A shedding bull buffalo near Yellowstone National Park.

AS I’M WALKING DOWN
the buffalo trail, I notice that the spruce limbs hanging over the trail hold strands of tangled and bleached buffalo wool. The tufts look like someone dragged a brownish cotton ball across the bristles of a wire brush. Some of the tufts are as high as my own head, and the individual strands are several inches long. Those tufts probably came from the humps of big bulls shedding their winter coats. Travelers on the Great Plains reported walking through cottonwood groves where the ground was covered ankle deep in shed buffalo hair. Settlers who crossed the Great Plains without seeing a single buffalo would still find enough wool hanging on sagebrush and hawthorn bushes to experiment with weaving it.
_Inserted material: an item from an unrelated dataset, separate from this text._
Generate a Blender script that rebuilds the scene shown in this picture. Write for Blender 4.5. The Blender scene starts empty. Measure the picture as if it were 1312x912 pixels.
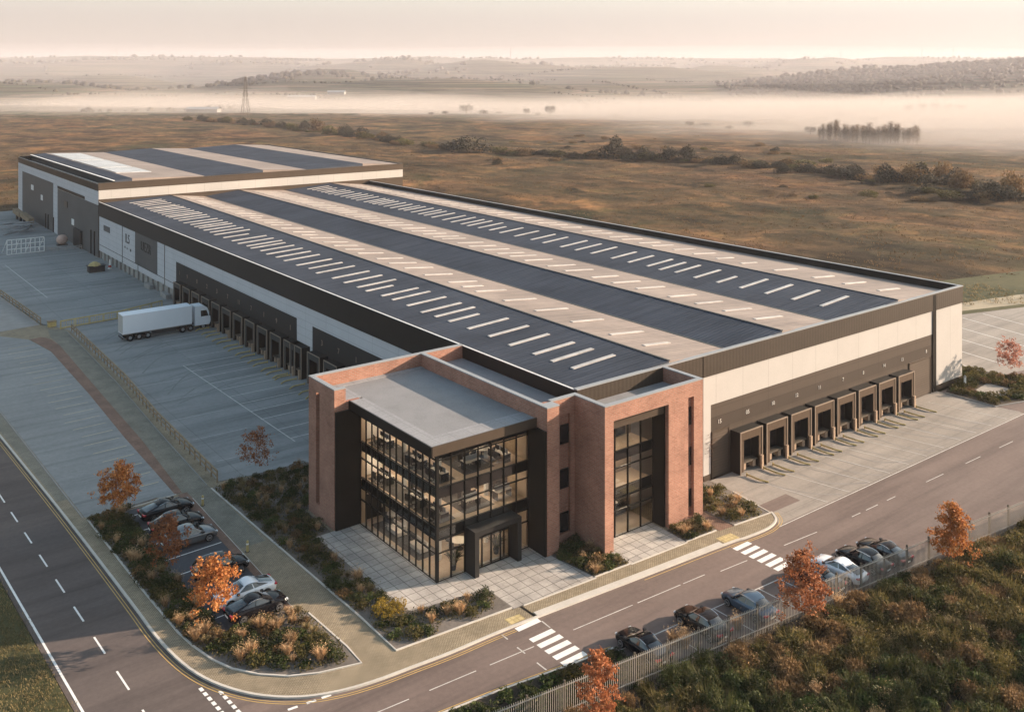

I was thinking about this as I walked along, and I worked a few tufts of wool into a twisted piece of thread about two inches long. The thread felt nice in my fingers, and I started grabbing whatever tufts of hair I passed. My hand was nearly full by the time the trail climbed out of the spruce forest and entered a large network of meadows punctuated by thin stands of aspen. In areas that now contain buffalo, researchers have found that one-third of all nesting birds use buffalo wool to line their nests. The wool is also hoarded by rodents such as mice and voles. I think about this, then wad the wool into a small ball and hang it from a low stem on an aspen tree.